The Sixth Circuit Court of Appeals agreed with the trial judge that Ms. Cruise-Gulyas’ rights were violated to the extent that the police officer forfeited qualified immunity. To justify the second traffic stop, Minand needed either probable cause that the driver committed a traffic violation or reasonable suspicion that she committed a crime. He could no longer rely on the basis for the first traffic stop because his authority to seize ended when he drove away. Surprisingly enough, there is no Michigan statute that criminalizes the middle finger gesture in public. In fact, it is considered protected free speech under the First Amendment. Since there was no probable cause of a traffic infraction or reasonable suspicion of the crime, the police officer does not have qualified immunity to avoid suit for his violation of Ms. Cruise-Gulyas’ Fourth Amendment rights. Ms. Cruise-Gulyas’ civil rights claim may now proceed to trial in the U.S. District Court.

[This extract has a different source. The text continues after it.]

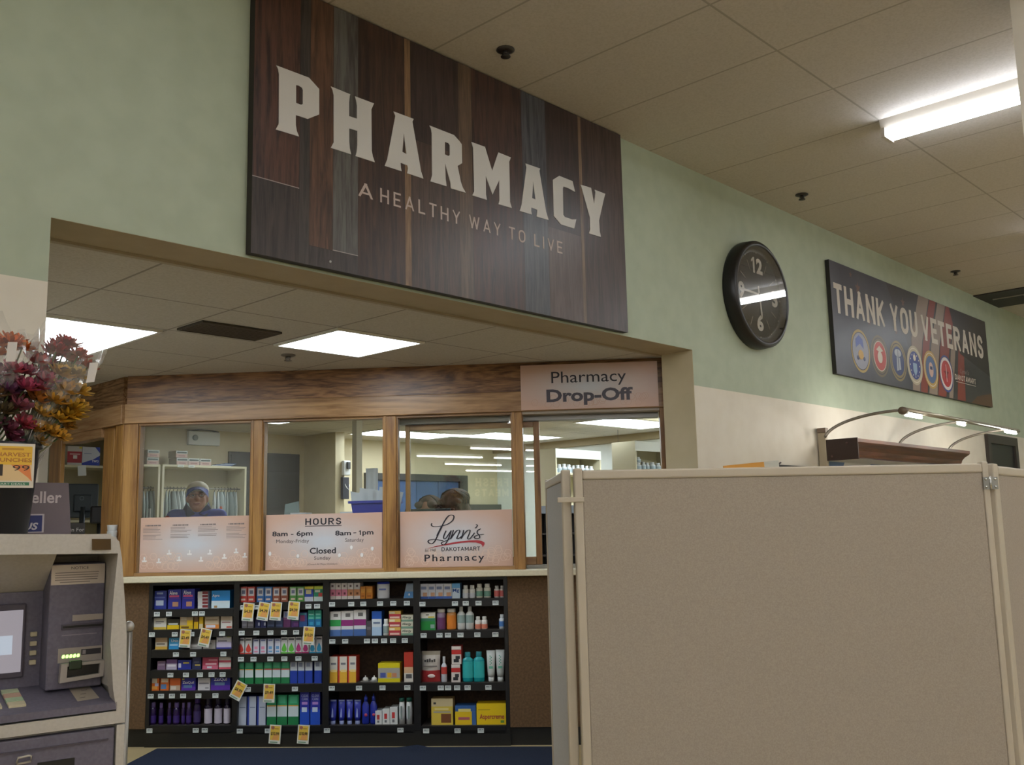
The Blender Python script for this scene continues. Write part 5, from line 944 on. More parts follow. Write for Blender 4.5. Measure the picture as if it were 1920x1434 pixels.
# ------------------------------------------------------------------ flower bucket on the machine
BX, BY = -.262, .25
bk = thing('flower_bucket', 'black plastic bucket of wrapped flowers on the cash machine', 'bucket', AW(BX, BY, 1.3735), AA)
g = G(); BK = flat('#161415', 0.4); g.lathe([(.095, 0), (.098, .004), (.118, .222), (.126, .224), (.126, .236), (.117, .238), (.113, .22), (.092, .01), (.0, .008)], BK, 36); g.obj('body', bk)
t = thing('flower_price_card', 'yellow HARVEST BUNCHES price card fixed to the black flower bucket', 'price card', AW(-.243, .1205, 1.492), AA)
g = G(); g.box(-.074, .066, 0, .002, 0, .112, flat('#D9CFC0', 0.5)); g.obj('card', t)
g = G(); g.rect(-.066, .060, .058, .105, -.0005, flat('#E2B438', 0.5)); g.rect(-.066, .060, .018, .058, -.0005, flat('#DFC08C', 0.5)); g.poly([(.012, .058), (.05, .028), (.062, .016), (.055, .058)][::-1], -.0008, flat('#E0854A', 0.5)); g.rect(-.066, .056, .006, .014, -.0006, flat('#3E7A5A', 0.5))
PI_ = flat('#B0702E', 0.5); g.text('HARVEST', -.022, .056, .079, .089, -.001, PI_, bold=.02); g.text('BUNCHES', -.024, .059, .065, .075, -.001, PI_, bold=.02); g.rect(-.01, .04, .095, .100, -.001, flat('#C08A2E', 0.5))
DKT = flat('#3A3028', 0.5); g.one(-.022, -.006, .030, .059, -.0012, DKT); g.text('$', -.050, -.034, .036, .059, -.0012, DKT); g.text('99', .016, .055, .043, .057, -.0012, DKT); g.text('DAKOTAMART DEALS', -.064, .046, .0072, .0125, -.001, flat('#D4D8CC', 0.5))
g.obj('print', t)
def blossom(r, col, rnd, layers=3):
    g = G(); m = [flat(col, 0.6), flat(tuple(min(255, int(int(col[1 + 2 * i:3 + 2 * i], 16) * 1.18)) for i in range(3)), 0.6), flat(tuple(int(int(col[1 + 2 * i:3 + 2 * i], 16) * .8) for i in range(3)), 0.6)]
    for l in range(layers):
        n = 9 - l * 2; rr = r * (1 - .27 * l)
        for k in range(n):
            a = 2 * PI * (k + .5 * l) / n + rnd.uniform(-.12, .12); wd = rr * .42; up = .25 + .45 * l + rnd.uniform(-.12, .12)
            M = Matrix.Rotation(a, 4, 'Z') @ Matrix.Rotation(-up, 4, 'Y')
            g.add([(0, -wd * .25, 0), (rr * .45, -wd * .55, .002), (rr * .9, -wd * .4, .006), (rr, 0, .009), (rr * .9, wd * .4, .006), (rr * .45, wd * .55, .002), (0, wd * .25, 0), (rr * .5, 0, -.004)], [(0, 1, 7), (1, 2, 7), (2, 3, 7), (3, 4, 7), (4, 5, 7), (5, 6, 7), (6, 0, 7)], m[(k + l) % 3], True, M)
    g.ball((0, 0, r * .16), (r * .2, r * .2, r * .16), flat('#6E5A22', 0.7), None, 8, 6)
    return g
CELLO = sheet_glass((.97, .97, .97, 1), 1.5, 0.06, 2.4, 0.11)
LEAFM = flat('#3E5230', 0.6); STEM = flat('#5A6A3A', 0.6)
def bunch(label, base, top, rad, picks, seed, card=None):
    rnd = random.Random(seed); t = thing('flower_bunch', label, 'flowers', base, 0, None)
    A = (Vector(top) - Vector(base)); L_ = A.length; zax = A.normalized(); xax = zax.cross(Vector((0, 1, 0))).normalized(); yax = zax.cross(xax)
    MM = Matrix(((xax.x, yax.x, zax.x, 0), (xax.y, yax.y, zax.y, 0), (xax.z, yax.z, zax.z, 0), (0, 0, 0, 1)))
    more = [(px + rnd.uniform(-.025, .025), pz + rnd.uniform(-.03, .02), py + rnd.uniform(.0, .05), r * .95, col) for (px, pz, py, r, col) in picks]
    for (px, pz, py, r, col) in picks + more:
        fr = Vector((px, py, pz)); bd = blossom(r * 1.25, col, rnd)
        d_ = (fr + Vector((0, -.12, .05))).normalized(); q = d_.to_track_quat('Z', 'Y').to_matrix().to_4x4()
        o = bd.obj('blossom', t); o.matrix_local = Matrix.Translation(fr) @ q
        s = G(); s.tube([fr, fr * .55 + A * .05, (rnd.uniform(-.012, .012), rnd.uniform(-.012, .012), .0)], .0025, STEM, 6); s.obj('stem', t)
    for k in range(14):
        h_ = rnd.uniform(.12, .9) * L_; a = rnd.uniform(0, 2 * PI); rr = rad * rnd.uniform(.15, .7) * min(1, h_ / L_ + .25)
        c = MM @ Vector((rr * math.cos(a), rr * math.sin(a), h_)); q = Euler((rnd.uniform(-1, 1), rnd.uniform(-1, 1), rnd.uniform(0, 6))).to_matrix().to_4x4(); s_ = rnd.uniform(.02, .035)
        g = G(); g.add([(0, 0, 0), (s_ * .5, -s_ * .35, .004), (s_ * 1.2, -s_ * .3, .002), (s_ * 1.8, 0, -.004), (s_ * 1.2, s_ * .3, .002), (s_ * .5, s_ * .35, .004)], [(0, 1, 2, 3, 4, 5)], rnd.choice([LEAFM, flat('#5A4A3A', 0.6), flat('#6E5E2E', 0.6)]), False, Matrix.Translation(c) @ q); g.obj('leaf', t)
    n, m = 36, 20; vs = []; fs = []
    for j in range(m):
        f_ = j / (m - 1)
        for k in range(n):
            a = 2 * PI * k / n; r0 = rad * (.32 + .72 * f_ ** .75) * (1 + .03 * math.sin(2.5 * a + seed)); nn = mnoise.noise(Vector((math.cos(a) * 2.2 + seed, math.sin(a) * 2.2, f_ * 5))) * .026 + mnoise.noise(Vector((math.cos(a) * 6, math.sin(a) * 6 + seed, f_ * 13))) * .014
            r0 += nn * min(1, .3 + f_); zz = f_ * L_ * 1.1 + (.03 * math.sin(3 * a + seed) + .02 * math.sin(7 * a)) * (f_ > .93)
            vs.append(MM @ Vector((r0 * math.cos(a), r0 * math.sin(a), zz)))
    for j in range(m - 1):
        for k in range(n): a, b = j * n + k, j * n + (k + 1) % n; fs.append((a, b, b + n, a + n))
    g = G(); g.add(vs, fs, CELLO, False); g.obj('cellophane_sleeve', t)
    if card:
        g = G(); g.add([Vector(p) - Vector(base) for p in card], [(0, 1, 2, 3)], flat('#D2CCC6', 0.5)); g.obj('care_label', t)
    return t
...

As far as the Sixth Circuit is concerned (Michigan, Ohio, Kentucky and Tennessee), a middle-finger gesture to a police officer will not create grounds for a traffic stop under the Fourth Amendment. This doesn’t mean that people should feel encouraged to draw attention to themselves by flipping the bird to law enforcement. A traffic violation can be as simple as a cracked windshield, a burned-out license plate light or even following another vehicle too closely. Attracting police attention with crude gestures can cause the most creative cop to find a permissible reason on your vehicle to make the traffic stop legal. Absent some definable violation of the law, the First Amendment continues to protect free speech even when it offensive to police officers. The U.S. Court of Appeals wisely respected the boundaries of the law rather than polity to avoid unconstitutional government intrusion into the lives of private citizens.